[begin DATASET SECTION]

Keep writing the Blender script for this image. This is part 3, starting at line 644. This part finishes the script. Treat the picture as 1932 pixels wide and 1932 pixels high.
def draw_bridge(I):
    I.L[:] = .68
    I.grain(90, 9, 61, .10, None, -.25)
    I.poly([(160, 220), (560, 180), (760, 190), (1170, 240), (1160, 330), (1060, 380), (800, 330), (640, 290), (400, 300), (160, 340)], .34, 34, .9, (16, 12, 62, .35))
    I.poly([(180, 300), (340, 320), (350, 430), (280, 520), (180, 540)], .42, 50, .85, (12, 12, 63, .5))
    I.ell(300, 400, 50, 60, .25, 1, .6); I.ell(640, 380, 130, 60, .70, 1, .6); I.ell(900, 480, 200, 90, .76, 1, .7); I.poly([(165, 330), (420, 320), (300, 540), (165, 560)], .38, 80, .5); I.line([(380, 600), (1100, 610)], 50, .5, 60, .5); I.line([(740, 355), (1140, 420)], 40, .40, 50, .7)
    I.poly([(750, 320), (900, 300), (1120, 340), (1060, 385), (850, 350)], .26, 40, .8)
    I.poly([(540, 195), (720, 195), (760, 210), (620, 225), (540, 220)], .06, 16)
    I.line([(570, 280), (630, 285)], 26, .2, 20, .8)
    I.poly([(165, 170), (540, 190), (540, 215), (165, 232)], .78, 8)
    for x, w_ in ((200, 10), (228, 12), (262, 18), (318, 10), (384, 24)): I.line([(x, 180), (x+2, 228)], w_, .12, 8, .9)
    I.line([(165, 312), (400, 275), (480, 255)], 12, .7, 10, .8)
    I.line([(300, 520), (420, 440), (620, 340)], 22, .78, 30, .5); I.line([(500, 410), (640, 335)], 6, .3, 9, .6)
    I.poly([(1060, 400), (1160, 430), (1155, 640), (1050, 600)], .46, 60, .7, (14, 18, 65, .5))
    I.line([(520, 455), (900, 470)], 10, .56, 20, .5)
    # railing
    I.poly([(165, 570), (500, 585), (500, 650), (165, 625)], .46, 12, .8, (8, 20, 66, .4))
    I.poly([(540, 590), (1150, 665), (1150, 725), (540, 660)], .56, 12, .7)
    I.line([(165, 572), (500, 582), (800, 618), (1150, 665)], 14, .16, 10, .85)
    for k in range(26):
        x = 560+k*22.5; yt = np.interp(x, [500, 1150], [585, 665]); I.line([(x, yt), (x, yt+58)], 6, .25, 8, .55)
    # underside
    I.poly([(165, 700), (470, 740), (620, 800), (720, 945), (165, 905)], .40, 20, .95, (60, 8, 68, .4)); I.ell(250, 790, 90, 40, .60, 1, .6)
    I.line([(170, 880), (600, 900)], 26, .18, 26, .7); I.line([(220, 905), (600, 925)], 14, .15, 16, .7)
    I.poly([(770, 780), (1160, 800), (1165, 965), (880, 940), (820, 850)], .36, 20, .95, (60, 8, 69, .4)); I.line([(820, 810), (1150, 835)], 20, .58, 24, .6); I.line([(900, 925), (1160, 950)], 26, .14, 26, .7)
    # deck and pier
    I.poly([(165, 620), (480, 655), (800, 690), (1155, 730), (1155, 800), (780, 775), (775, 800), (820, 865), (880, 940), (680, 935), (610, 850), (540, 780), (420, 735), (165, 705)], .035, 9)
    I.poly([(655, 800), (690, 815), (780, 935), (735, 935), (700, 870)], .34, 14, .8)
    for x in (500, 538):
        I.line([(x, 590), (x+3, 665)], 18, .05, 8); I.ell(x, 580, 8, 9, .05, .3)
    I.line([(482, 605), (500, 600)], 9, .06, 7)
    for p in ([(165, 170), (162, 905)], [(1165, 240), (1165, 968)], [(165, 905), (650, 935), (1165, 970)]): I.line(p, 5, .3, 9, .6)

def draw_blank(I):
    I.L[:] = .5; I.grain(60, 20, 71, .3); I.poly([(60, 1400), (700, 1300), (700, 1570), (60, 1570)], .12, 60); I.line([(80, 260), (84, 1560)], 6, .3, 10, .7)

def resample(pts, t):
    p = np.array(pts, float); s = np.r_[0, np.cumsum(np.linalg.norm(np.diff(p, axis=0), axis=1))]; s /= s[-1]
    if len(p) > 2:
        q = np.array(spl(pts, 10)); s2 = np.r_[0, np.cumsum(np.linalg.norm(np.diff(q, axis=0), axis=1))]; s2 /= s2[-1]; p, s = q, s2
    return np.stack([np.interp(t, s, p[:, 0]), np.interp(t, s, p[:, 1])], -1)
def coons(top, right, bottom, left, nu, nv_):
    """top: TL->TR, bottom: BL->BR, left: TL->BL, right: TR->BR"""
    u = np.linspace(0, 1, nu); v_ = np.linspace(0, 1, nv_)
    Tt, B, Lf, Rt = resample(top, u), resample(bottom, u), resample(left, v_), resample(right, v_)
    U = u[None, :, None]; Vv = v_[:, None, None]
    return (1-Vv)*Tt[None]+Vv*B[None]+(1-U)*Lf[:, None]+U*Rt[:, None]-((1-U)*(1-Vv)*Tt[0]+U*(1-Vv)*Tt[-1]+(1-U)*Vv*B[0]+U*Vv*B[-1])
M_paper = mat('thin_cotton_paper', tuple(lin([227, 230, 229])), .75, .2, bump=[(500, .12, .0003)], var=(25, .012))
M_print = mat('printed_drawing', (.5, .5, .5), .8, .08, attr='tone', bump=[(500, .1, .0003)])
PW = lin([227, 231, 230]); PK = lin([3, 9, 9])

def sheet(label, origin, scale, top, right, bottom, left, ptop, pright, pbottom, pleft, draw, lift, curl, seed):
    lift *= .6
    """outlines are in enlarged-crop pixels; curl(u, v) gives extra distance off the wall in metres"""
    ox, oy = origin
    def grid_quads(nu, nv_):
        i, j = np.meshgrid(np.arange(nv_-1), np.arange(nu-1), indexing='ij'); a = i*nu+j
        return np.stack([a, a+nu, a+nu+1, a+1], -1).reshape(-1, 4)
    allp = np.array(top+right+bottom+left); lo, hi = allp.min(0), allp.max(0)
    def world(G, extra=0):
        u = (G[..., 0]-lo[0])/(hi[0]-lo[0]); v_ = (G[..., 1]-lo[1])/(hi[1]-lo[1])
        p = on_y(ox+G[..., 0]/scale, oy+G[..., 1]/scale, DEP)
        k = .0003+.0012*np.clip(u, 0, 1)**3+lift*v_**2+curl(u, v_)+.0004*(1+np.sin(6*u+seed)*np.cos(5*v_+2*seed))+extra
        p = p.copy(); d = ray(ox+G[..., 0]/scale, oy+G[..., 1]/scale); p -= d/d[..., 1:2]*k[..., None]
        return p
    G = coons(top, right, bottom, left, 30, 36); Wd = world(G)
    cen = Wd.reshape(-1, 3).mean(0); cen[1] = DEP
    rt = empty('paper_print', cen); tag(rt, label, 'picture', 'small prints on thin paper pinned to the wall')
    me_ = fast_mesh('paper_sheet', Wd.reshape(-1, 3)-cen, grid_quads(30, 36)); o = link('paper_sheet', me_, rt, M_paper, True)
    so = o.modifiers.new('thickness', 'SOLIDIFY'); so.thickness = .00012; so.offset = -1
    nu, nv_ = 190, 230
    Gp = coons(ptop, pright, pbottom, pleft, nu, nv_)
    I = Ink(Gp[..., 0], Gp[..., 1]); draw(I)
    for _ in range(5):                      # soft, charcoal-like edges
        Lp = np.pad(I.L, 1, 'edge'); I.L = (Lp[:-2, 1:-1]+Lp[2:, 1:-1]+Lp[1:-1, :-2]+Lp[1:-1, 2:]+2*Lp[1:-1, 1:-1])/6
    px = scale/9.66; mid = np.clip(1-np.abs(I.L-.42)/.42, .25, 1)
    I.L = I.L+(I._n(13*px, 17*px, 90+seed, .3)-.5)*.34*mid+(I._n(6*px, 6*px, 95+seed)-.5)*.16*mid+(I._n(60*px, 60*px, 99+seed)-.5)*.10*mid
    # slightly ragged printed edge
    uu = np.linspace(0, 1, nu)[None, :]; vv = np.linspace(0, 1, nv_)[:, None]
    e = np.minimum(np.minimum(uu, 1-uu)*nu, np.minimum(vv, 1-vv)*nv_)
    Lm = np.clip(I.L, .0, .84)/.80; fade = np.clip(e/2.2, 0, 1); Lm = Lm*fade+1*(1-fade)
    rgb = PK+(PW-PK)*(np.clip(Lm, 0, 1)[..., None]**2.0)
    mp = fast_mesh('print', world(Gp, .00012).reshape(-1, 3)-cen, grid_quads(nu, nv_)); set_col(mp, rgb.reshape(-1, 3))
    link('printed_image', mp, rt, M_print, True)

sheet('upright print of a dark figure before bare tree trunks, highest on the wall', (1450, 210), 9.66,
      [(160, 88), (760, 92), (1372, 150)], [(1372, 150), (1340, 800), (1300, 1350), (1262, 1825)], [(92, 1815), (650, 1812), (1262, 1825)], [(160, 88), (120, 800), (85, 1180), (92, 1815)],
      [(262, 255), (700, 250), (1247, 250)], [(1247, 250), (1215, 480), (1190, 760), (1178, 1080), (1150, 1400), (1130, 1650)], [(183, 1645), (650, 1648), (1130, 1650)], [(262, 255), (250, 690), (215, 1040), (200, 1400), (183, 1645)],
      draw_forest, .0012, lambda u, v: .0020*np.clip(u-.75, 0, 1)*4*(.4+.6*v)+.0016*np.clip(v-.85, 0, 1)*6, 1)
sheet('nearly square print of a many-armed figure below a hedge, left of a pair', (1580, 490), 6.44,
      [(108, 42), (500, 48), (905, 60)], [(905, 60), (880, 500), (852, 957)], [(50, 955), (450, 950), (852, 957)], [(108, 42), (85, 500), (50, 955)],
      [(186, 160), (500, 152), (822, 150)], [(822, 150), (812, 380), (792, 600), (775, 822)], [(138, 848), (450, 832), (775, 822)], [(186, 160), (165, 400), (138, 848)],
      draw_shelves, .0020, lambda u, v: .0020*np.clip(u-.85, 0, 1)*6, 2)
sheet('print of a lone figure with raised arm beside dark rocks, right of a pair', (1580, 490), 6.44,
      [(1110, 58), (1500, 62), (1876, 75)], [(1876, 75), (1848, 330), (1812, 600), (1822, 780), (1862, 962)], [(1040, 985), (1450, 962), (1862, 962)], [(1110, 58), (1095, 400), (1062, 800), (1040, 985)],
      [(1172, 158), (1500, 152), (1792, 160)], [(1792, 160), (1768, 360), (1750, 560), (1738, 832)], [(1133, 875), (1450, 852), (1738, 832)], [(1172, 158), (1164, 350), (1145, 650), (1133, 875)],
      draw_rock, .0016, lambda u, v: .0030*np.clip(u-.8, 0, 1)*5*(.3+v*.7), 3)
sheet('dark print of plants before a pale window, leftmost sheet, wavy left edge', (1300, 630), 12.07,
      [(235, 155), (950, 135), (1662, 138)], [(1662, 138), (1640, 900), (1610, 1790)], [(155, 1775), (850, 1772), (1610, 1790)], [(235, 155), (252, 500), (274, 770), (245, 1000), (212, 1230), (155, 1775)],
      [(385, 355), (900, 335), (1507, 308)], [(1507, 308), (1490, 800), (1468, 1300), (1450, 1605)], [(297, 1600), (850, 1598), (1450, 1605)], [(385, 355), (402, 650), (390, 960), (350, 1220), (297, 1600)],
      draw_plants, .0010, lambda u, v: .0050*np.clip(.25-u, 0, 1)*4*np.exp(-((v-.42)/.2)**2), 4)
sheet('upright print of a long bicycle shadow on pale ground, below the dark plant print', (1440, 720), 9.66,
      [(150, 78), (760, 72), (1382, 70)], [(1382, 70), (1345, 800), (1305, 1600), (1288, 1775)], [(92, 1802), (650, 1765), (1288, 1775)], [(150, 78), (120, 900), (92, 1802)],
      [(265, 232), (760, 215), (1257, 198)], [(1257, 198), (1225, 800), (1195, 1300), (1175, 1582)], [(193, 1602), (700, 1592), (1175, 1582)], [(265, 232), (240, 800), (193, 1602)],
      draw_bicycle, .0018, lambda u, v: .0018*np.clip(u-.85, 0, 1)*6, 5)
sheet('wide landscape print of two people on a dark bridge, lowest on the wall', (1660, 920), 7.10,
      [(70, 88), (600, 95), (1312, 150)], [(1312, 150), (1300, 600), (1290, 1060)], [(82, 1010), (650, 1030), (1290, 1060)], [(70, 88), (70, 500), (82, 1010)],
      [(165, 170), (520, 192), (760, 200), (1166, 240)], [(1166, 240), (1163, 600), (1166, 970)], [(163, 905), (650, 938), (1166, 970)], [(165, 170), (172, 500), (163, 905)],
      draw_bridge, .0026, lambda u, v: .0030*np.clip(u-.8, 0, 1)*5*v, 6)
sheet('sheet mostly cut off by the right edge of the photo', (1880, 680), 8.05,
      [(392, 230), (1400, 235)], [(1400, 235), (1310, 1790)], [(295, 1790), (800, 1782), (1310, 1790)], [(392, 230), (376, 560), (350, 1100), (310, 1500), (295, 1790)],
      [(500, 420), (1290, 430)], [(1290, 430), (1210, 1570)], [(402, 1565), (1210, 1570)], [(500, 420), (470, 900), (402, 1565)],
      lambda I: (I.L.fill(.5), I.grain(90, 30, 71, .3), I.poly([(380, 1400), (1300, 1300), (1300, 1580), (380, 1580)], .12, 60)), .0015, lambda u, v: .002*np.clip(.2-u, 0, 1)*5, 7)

[end DATASET SECTION]

WHAT IS BEING ASKED:
Within the listing above, find every line containing the string "picture" and return it.

IN RESPONSE:
Keep writing the Blender script for this image. This is part 3, starting at line 644. This part finishes the script. Treat the picture as 1932 pixels wide and 1932 pixels high.
    rt = empty('paper_print', cen); tag(rt, label, 'picture', 'small prints on thin paper pinned to the wall')